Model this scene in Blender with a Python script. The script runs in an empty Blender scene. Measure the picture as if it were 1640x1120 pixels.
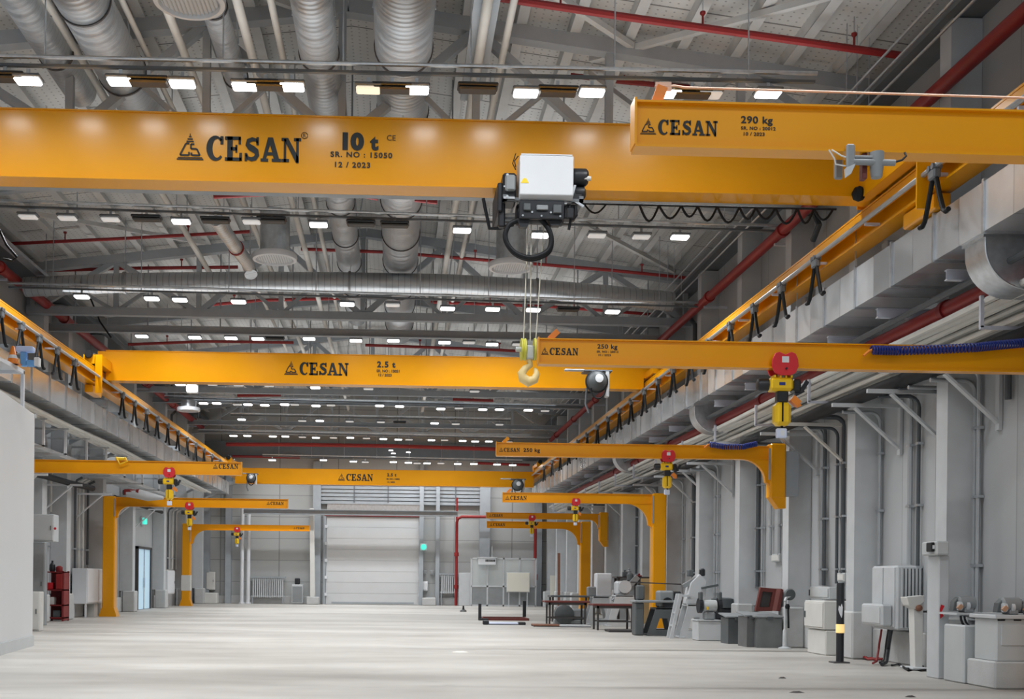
import bpy, math, random
from mathutils import Vector, Matrix
from mathutils.geometry import tessellate_polygon
random.seed(7)
scene = bpy.context.scene
COL = scene.collection
PI = math.pi

# ------------------------------------------------------------------ camera
F = 1800.0
U0, V0 = 703.0, 930.7
CAMZ = 1.3
PSI = math.atan(70 / F)
RHO = 0.010
UP = Vector((0, 0, 1))
fwd = Vector((math.sin(PSI), math.cos(PSI), 0))
_r0 = Vector((math.cos(PSI), -math.sin(PSI), 0))
rgt = _r0 * math.cos(RHO) + UP * math.sin(RHO)
upc = UP * math.cos(RHO) - _r0 * math.sin(RHO)
EYE = Vector((0, 0, CAMZ))
cam_data = bpy.data.cameras.new('camera')
cam = bpy.data.objects.new('camera', cam_data)
COL.objects.link(cam)
M = Matrix((rgt, upc, -fwd)).transposed().to_4x4()
M.translation = EYE
cam.matrix_world = M
cam_data.sensor_width = 36
cam_data.lens = 36 * F / 1640
cam_data.shift_x = (820 - U0) / 1640
cam_data.shift_y = (V0 - 560) / 1640
cam_data.clip_start = 0.1
cam_data.clip_end = 300
scene.camera = cam


def at(u, v, x=None, y=None, z=None):
    """the world point seen at picture position (u, v) on a plane x=, y= or z="""
    d = fwd + rgt * ((u - U0) / F) - upc * ((v - V0) / F)
    if x is not None:
        t = x / d.x
    elif y is not None:
        t = y / d.y
    else:
        t = (z - CAMZ) / d.z
    return EYE + d * t


# ------------------------------------------------------------------ materials
def mat(name, rgb, rough=0.6, metal=0.0, noise=0.0, nscale=3.0, bump=0.0, bscale=40.0, emit=None, estr=0.0, coat=0.0, spec=None):
    m = bpy.data.materials.new(name)
    m.use_nodes = True
    nt = m.node_tree
    b = nt.nodes['Principled BSDF']
    b.inputs['Base Color'].default_value = (*rgb, 1)
    b.inputs['Roughness'].default_value = rough
    b.inputs['Metallic'].default_value = metal
    if spec is not None:
        b.inputs['Specular IOR Level'].default_value = spec
    if coat:
        b.inputs['Coat Weight'].default_value = coat
        b.inputs['Coat Roughness'].default_value = 0.17
    if emit:
        b.inputs['Emission Color'].default_value = (*emit, 1)
        b.inputs['Emission Strength'].default_value = estr
    tc = nt.nodes.new('ShaderNodeTexCoord')
    if noise:
        n = nt.nodes.new('ShaderNodeTexNoise')
        n.inputs['Scale'].default_value = nscale
        n.inputs['Detail'].default_value = 5
        nt.links.new(tc.outputs['Object'], n.inputs['Vector'])
        r = nt.nodes.new('ShaderNodeMapRange')
        r.inputs['From Min'].default_value = 0.3
        r.inputs['From Max'].default_value = 0.7
        r.inputs['To Min'].default_value = 1 - noise
        r.inputs['To Max'].default_value = 1 + noise
        nt.links.new(n.outputs['Fac'], r.inputs['Value'])
        mx = nt.nodes.new('ShaderNodeVectorMath')
        mx.operation = 'SCALE'
        mx.inputs[0].default_value = rgb
        nt.links.new(r.outputs['Result'], mx.inputs['Scale'])
        nt.links.new(mx.outputs['Vector'], b.inputs['Base Color'])
    if bump:
        n2 = nt.nodes.new('ShaderNodeTexNoise')
        n2.inputs['Scale'].default_value = bscale
        nt.links.new(tc.outputs['Object'], n2.inputs['Vector'])
        bp = nt.nodes.new('ShaderNodeBump')
        bp.inputs['Strength'].default_value = bump
        bp.inputs['Distance'].default_value = 0.02
        nt.links.new(n2.outputs['Fac'], bp.inputs['Height'])
        nt.links.new(bp.outputs['Normal'], b.inputs['Normal'])
    return m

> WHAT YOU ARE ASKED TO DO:
Except for the pictures, give all the material above again verbatim.

> TASK RESPONSE:
Model this scene in Blender with a Python script. The script runs in an empty Blender scene. Measure the picture as if it were 1640x1120 pixels.
import bpy, math, random
from mathutils import Vector, Matrix
from mathutils.geometry import tessellate_polygon
random.seed(7)
scene = bpy.context.scene
COL = scene.collection
PI = math.pi

# ------------------------------------------------------------------ camera
F = 1800.0
U0, V0 = 703.0, 930.7
CAMZ = 1.3
PSI = math.atan(70 / F)
RHO = 0.010
UP = Vector((0, 0, 1))
fwd = Vector((math.sin(PSI), math.cos(PSI), 0))
_r0 = Vector((math.cos(PSI), -math.sin(PSI), 0))
rgt = _r0 * math.cos(RHO) + UP * math.sin(RHO)
upc = UP * math.cos(RHO) - _r0 * math.sin(RHO)
EYE = Vector((0, 0, CAMZ))
cam_data = bpy.data.cameras.new('camera')
cam = bpy.data.objects.new('camera', cam_data)
COL.objects.link(cam)
M = Matrix((rgt, upc, -fwd)).transposed().to_4x4()
M.translation = EYE
cam.matrix_world = M
cam_data.sensor_width = 36
cam_data.lens = 36 * F / 1640
cam_data.shift_x = (820 - U0) / 1640
cam_data.shift_y = (V0 - 560) / 1640
cam_data.clip_start = 0.1
cam_data.clip_end = 300
scene.camera = cam


def at(u, v, x=None, y=None, z=None):
    """the world point seen at picture position (u, v) on a plane x=, y= or z="""
    d = fwd + rgt * ((u - U0) / F) - upc * ((v - V0) / F)
    if x is not None:
        t = x / d.x
    elif y is not None:
        t = y / d.y
    else:
        t = (z - CAMZ) / d.z
    return EYE + d * t


# ------------------------------------------------------------------ materials
def mat(name, rgb, rough=0.6, metal=0.0, noise=0.0, nscale=3.0, bump=0.0, bscale=40.0, emit=None, estr=0.0, coat=0.0, spec=None):
    m = bpy.data.materials.new(name)
    m.use_nodes = True
    nt = m.node_tree
    b = nt.nodes['Principled BSDF']
    b.inputs['Base Color'].default_value = (*rgb, 1)
    b.inputs['Roughness'].default_value = rough
    b.inputs['Metallic'].default_value = metal
    if spec is not None:
        b.inputs['Specular IOR Level'].default_value = spec
    if coat:
        b.inputs['Coat Weight'].default_value = coat
        b.inputs['Coat Roughness'].default_value = 0.17
    if emit:
        b.inputs['Emission Color'].default_value = (*emit, 1)
        b.inputs['Emission Strength'].default_value = estr
    tc = nt.nodes.new('ShaderNodeTexCoord')
    if noise:
        n = nt.nodes.new('ShaderNodeTexNoise')
        n.inputs['Scale'].default_value = nscale
        n.inputs['Detail'].default_value = 5
        nt.links.new(tc.outputs['Object'], n.inputs['Vector'])
        r = nt.nodes.new('ShaderNodeMapRange')
        r.inputs['From Min'].default_value = 0.3
        r.inputs['From Max'].default_value = 0.7
        r.inputs['To Min'].default_value = 1 - noise
        r.inputs['To Max'].default_value = 1 + noise
        nt.links.new(n.outputs['Fac'], r.inputs['Value'])
        mx = nt.nodes.new('ShaderNodeVectorMath')
        mx.operation = 'SCALE'
        mx.inputs[0].default_value = rgb
        nt.links.new(r.outputs['Result'], mx.inputs['Scale'])
        nt.links.new(mx.outputs['Vector'], b.inputs['Base Color'])
    if bump:
        n2 = nt.nodes.new('ShaderNodeTexNoise')
        n2.inputs['Scale'].default_value = bscale
        nt.links.new(tc.outputs['Object'], n2.inputs['Vector'])
        bp = nt.nodes.new('ShaderNodeBump')
        bp.inputs['Strength'].default_value = bump
        bp.inputs['Distance'].default_value = 0.02
        nt.links.new(n2.outputs['Fac'], bp.inputs['Height'])
        nt.links.new(bp.outputs['Normal'], b.inputs['Normal'])
    return m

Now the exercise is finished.